Above is the view of the building from the upper part of Central Field, as you would see it upon entering Central Field from Whispering Hill Woods.

It is not a pretty sight, and it does loom over park, pretty much exactly as we said it would.

However.

It is not visible from much of Central Field – at least in the height of summer. What will happen when the leaves come down remains to be seen.

And assuming that Northeastern does plant the promised trees, and assuming that they grow to a reasonable height, and assuming that some of them are evergreens, the buildings might not be as much of a blight on Central Field and Mary Cummings Park as we feared. Lots of assuming.

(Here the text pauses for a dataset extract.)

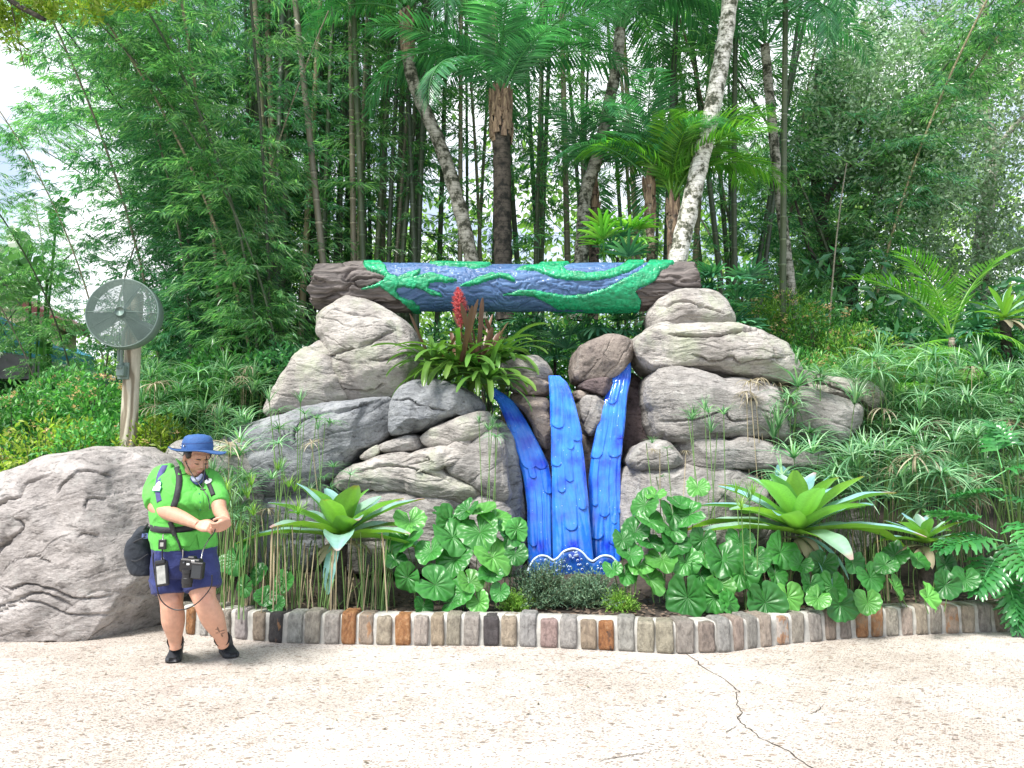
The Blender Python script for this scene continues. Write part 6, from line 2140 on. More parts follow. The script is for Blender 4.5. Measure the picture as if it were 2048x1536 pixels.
# ------------------------------------------------------------------ lady palms (fans of straps)
def fan_data(n, Lf, mat, seed, w=.016, spread=2.6):
    rg = random.Random(seed)
    mb = MB()
    for k in range(n):
        a = (k / (n - 1) - .5) * spread
        V, F, tt = strap(a, .25 + rg.uniform(-.1, .1), -.6 + rg.uniform(-.3, .3), Lf * (1 - .2 * abs(a) / 1.3) * rg.uniform(.9, 1.05), w, 7, lambda q: np.sin(PI * (.12 + .8 * q)) ** .6, -.4, 2)
        mb.add(V, F, np.ones((len(V), 3)) * rg.uniform(.75, 1.25))
    V, F = tube(np.array([[-.3, 0, -.22], [-.12, 0, -.06], [0, 0, 0]]), .004, 5)
    mb.add(V, F, (1.2, 1.1, .8))
    return mb.data("fan_leaf", mat, smooth=False)


FAN = [fan_data(9, .30, RHAP, 1), fan_data(11, .28, RHAP, 2, .013, 3.0), fan_data(7, .32, RHAP, 3, .02, 2.0)]
FANY = [fan_data(9, .30, PALMY, 4), fan_data(8, .28, PALMY, 5)]


def lady(label, px, py, Y, spx, spy, n, seed, fans=FAN, s=(.9, 1.2)):
    rg = random.Random(seed)
    c = P(px, py + spy, Y + .2)
    zb = float(terrain_z(c[0], Y))
    t = thing("lady_palm", label, "fan palm", (c[0], Y + .2, zb), 0, None)
    V, F = tube(np.array([[c[0], Y + .2, zb], [c[0], Y + .2, c[2]]]), .02, 7)
    mk("trunk", V, F, TRUNK, t)
    for k in range(n):
        q = P(px + rg.uniform(-spx, spx), py + rg.uniform(-spy, spy), Y + rg.uniform(-.3, .3))
        o = link("fan_leaf", fans[k % len(fans)], t)
        o.location = tuple(q - wloc(t))
        az = math.atan2((q[1] - Y - .1) - .25, (q[0] - c[0]) * 1.3) + rg.uniform(-.5, .5)
        o.rotation_euler = (Matrix.Rotation(az, 3, 'Z') @ Matrix.Rotation(-rg.uniform(-.5, .8), 3, 'Y')).to_euler()
        sc_ = rg.uniform(*s)
        o.scale = (sc_,) * 3


lady("dark lady palm in the opening below the log beside the glass streams", 1110, 665, 9.2, 80, 55, 34, 1)
lady("dark lady palm under the log next to the overhanging rock", 1235, 640, 9.3, 60, 40, 26, 2)
lady("pale green lady palm fanning out behind the log's plain end", 1455, 600, 9.4, 60, 60, 34, 3, FAN)
lady("bright fan palm leaves rising above the log beside the white trunk", 1235, 480, 9.6, 45, 35, 18, 4, [FANY[0], FAN[0], FANY[1]], (1.0, 1.4))
lady("fan palm with drooping grey-green leaves among the far shrubs", 1800, 700, 10.8, 60, 40, 18, 5, FAN, (1.1, 1.5))
lady("fan palm leaves at the grove's foot beside the dome rock", 600, 730, 9.6, 60, 35, 18, 6)
lady("fan palm with stiff leaves behind the sedge thicket", 1990, 660, 10.4, 50, 45, 18, 7, FAN, (1.1, 1.5))
for k, (px, py) in enumerate([(1740, 715), (1850, 690), (1930, 735), (1800, 760), (1680, 760)]):
    q = P(px, py + 40, 9.4)
    t = thing("fern", ["yellow-green fern left of the young palm beside the flowering shrub", "yellow-green fern at the young palm's foot", "yellow-green fern right of the young palm's foot", "yellow-green fern lowest in the thicket, left of the young palm", "yellow-green fern just above the pale tail rock"][k], "fern", (q[0], q[1], float(terrain_z(q[0], 9.4))), 0, "yellow-green ferns among the sedges")
    for j in range(9):
        f = link("frond", FRW[1], t)
        f.location = (0, 0, q[2] - t.location[2])
        f.rotation_euler = (Matrix.Rotation(j * 2.4, 3, 'Z') @ Matrix.Rotation(-.1, 3, 'Y')).to_euler()
        f.scale = (.45,) * 3

# ------------------------------------------------------------------ giant bird-of-paradise leaves at the left
def banana_leaf(p0, p1, W, seed, nrm):
    rg = random.Random(seed)
    mb = MB()
    n = 10
    mid_ = (p0 + p1) / 2 + nrm * .12
    path = spline([p0, mid_, p1], n + 1)
    d = (p1 - p0) / np.linalg.norm(p1 - p0)
    side = np.cross(d, nrm); side /= np.linalg.norm(side)
    for k in range(n):
        f = (k + .5) / n
        w = W * math.sin(PI * (.1 + .86 * f)) ** .6
        for s in (-1, 1):
            gap = rg.choice((.80, .98, .98))
            a0, a1 = path[k], path[k] + (path[k + 1] - path[k]) * gap
            sl = d * w * .25
            e = side * s
            dr = rg.uniform(-.05, .1)
            V = np.array([a0, a1, a0 + e * w * .5 + sl * .5 + nrm * .04, a1 + e * w * .5 + sl * .5 + nrm * .04, a0 + e * w * .97 + sl - nrm * dr, a1 + e * w * .93 + sl - nrm * dr])
            mb.add(V, np.array([[0, 1, 3, 2], [2, 3, 5, 4]]), np.ones((6, 3)) * rg.uniform(.8, 1.25))
    V, F = tube(path, np.linspace(.02, .006, n + 1), 6)
    mb.add(V, F, (1.4, 1.3, 1))
    return mb


t = thing("bird_of_paradise", "giant bird-of-paradise with torn paddle leaves in front of the blue building", "plant", (P(80, 700, 11)[0], 11.0, float(terrain_z(-7, 11))), 0)
for k, (a, b_, W, nr) in enumerate([((78, 590), (-40, 500), .26, (.2, -.9, .35)), ((95, 560), (20, 460), .22, (-.3, -.9, .2)), ((110, 470), (128, 395), .13, (.1, -1, 0)), ((97, 790), (92, 640), .10, (.2, -1, .1)), ((60, 600), (-20, 570), .22, (0, -.8, .5))]):
    nr = np.array(nr) / np.linalg.norm(nr)
    banana_leaf(P(*a, 11), P(*b_, 11), W, k, nr).obj("leaf", BANA, t, smooth=False)
    V, F = tube(np.array([wloc(t), P(*a, 11)]), .018, 6)
    mk("petiole", V, F, BANA, t, col=np.ones((len(V), 3)))

# mulch chips and leaf litter
n = 2600
s = R_.uniform(1, _s[-1], n)
pos = np.array([wall_at(q)[0] for q in s])
pos = np.c_[pos[:, 0], pos[:, 1] + .22 + R_.uniform(0, 1, n) ** 1.5 * .9]
pos = np.c_[pos, terrain_z(pos[:, 0], pos[:, 1]) + .015]
d = R_.normal(0, 1, pos.shape) * [1, 1, .25]
T, TF = leaf_template(.3, 0, 0, 1)
V, F, C = leaves_mesh(pos, d, R_.uniform(.02, .06, n), T, TF, roll=R_.uniform(-.5, .5, n), c=1)
tag(mk("mulch_chips", V, F, MULCH, smooth=False), "dark bark mulch scattered in the planting bed", kind="stuff")
n = 230
pos = np.c_[R_.uniform(-4, 4.5, n), R_.uniform(2.8, 6.2, n), np.full(n, .006)]
pos = pos[pos[:, 1] < np.interp(pos[:, 0], WALL[:, 0], WALL[:, 1]) - .05]
n = len(pos)
V, F, C = leaves_mesh(pos, R_.normal(0, 1, pos.shape) * [1, 1, .06], R_.uniform(.015, .05, n), *leaf_template(.14, .2, -.1, 1), c=R_.uniform(.25, .8, (n, 1)))
tag(mk("leaf_litter", V, F, DRY, col=C, smooth=False), "small dry leaf fragments scattered on the walkway", kind="stuff")
# ------------------------------------------------------------------ fan on its post
WOODP = carved("weathered_post_wood", (0.40, 0.36, 0.27), (0.16, 0.135, 0.095), 0.8, fr=(1, 1, .12), s=16, strength=0.5)
m, nt, b = new_mat("weathered_grain_wood")
v = coords(nt, (1, 1, .22))
wn_ = noise(nt, v, 3.0, 4, .6)
ring_ = N(nt, "ShaderNodeTexWave", Scale=3.5, Distortion=14.0, Detail=3.0)
L(nt, v, ring_.inputs["Vector"])
c = ramp(nt, ring_.outputs["Fac"], [(0.25, (0.19, 0.16, 0.11)), (0.5, (0.36, 0.33, 0.25)), (1.0, (0.46, 0.43, 0.34))]).outputs["Color"]
n2_ = noise(nt, v, 40, 4, .7)
c = mix(nt, .5, c, ramp(nt, n2_.outputs["Fac"], [(0.3, .6), (.7, 1.2)]).outputs["Color"], 'MULTIPLY')
L(nt, c, b.inputs["Base Color"]); b.inputs["Roughness"].default_value = .85
bump(nt, b, ring_.outputs["Fac"], .4, .01)
WOODP = m
FANM = simple("grey_green_metal", (0.14, 0.20, 0.175), 0.45, 0.1, var=0.1)
BLADE = simple("fan_blade_metal", (0.07, 0.10, 0.10), 0.35, 0.5, var=0.1)
YF = 7.6
pb = P(256, 900, YF)
zg = float(terrain_z(pb[0], YF))
ptop = P(256, 600, YF)
post = thing("wooden_post", "round weathered wooden post with wavy grain carrying the round fan", "post", (pb[0], YF, zg))
V, F = tube(np.array([[pb[0], YF, z] for z in np.linspace(zg - .1, ptop[2] + .06, 40)]), np.linspace(.088, .076, 40), 28)
V = V + (vnoise(V * [9, 9, 1.5], 3) * .003)[:, None] * [1, 1, 0]
mk("post_shaft", V, F, WOODP, post)

fc_ = P(250, 629, YF - .28)
fan = thing("fan", "large round grey-green caged fan mounted on the wooden post", "fan", fc_)
FR_ = 0.338
Rf = rot('Z', math.radians(6)) @ rot('X', math.radians(-3))      # local y is the fan's axis (front = -y)


def fxy(V): return np.asarray(V) @ Rf.T + fc_


def torus(R0, r0, y, n=72, m_=6):
    a = np.linspace(0, 2 * PI, n, endpoint=False)
    b = np.linspace(0, 2 * PI, m_, endpoint=False)
    A, B = np.meshgrid(a, b, indexing='ij')
    return np.stack([(R0 + r0 * np.cos(B)) * np.cos(A), y + r0 * np.sin(B), (R0 + r0 * np.cos(B)) * np.sin(A)], -1).reshape(-1, 3), grid_faces(n, m_, True, True)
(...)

The Friends of Mary Cummings Park was quite torn apart by the creation of the Burlington Soccer field on Blanchard Road. It converted a potentially rich meadow into a monoculture of grass.

But it also provided safe parking for the first time, many new visitors, and greater park awareness. So we recognize that much good came with the bad.

Will there be a positive side the the massive new buildings at Northeastern?

Hard to say. It depends largely on the promised tree barrier, and how Northeastern handles it’s new relationship to the park.

If they make their campus into a new and well-marked park entrance with parking, that would be a positive. But we also recognize that they have advertised the park as having a military degree of security (when speaking to the military who are supporting much of the new research).

So we tend to think that there may be no public access to the park from Northeastern in the future. Their people may be able to walk into the park, but how would they prevent other park walkers from entering the military-safe campus?

Would they post a guard at the gate? Doubtful.

Time will tell how the new Northeastern Campus, giant drone research cage, 104,000 square foot research building, and other developments will affect the park.

We will be watchful, though recent history suggests there may not too much we can do to alter the course of things. Nevertheless, we will defend the park in any way we can, and ask for your support along the way.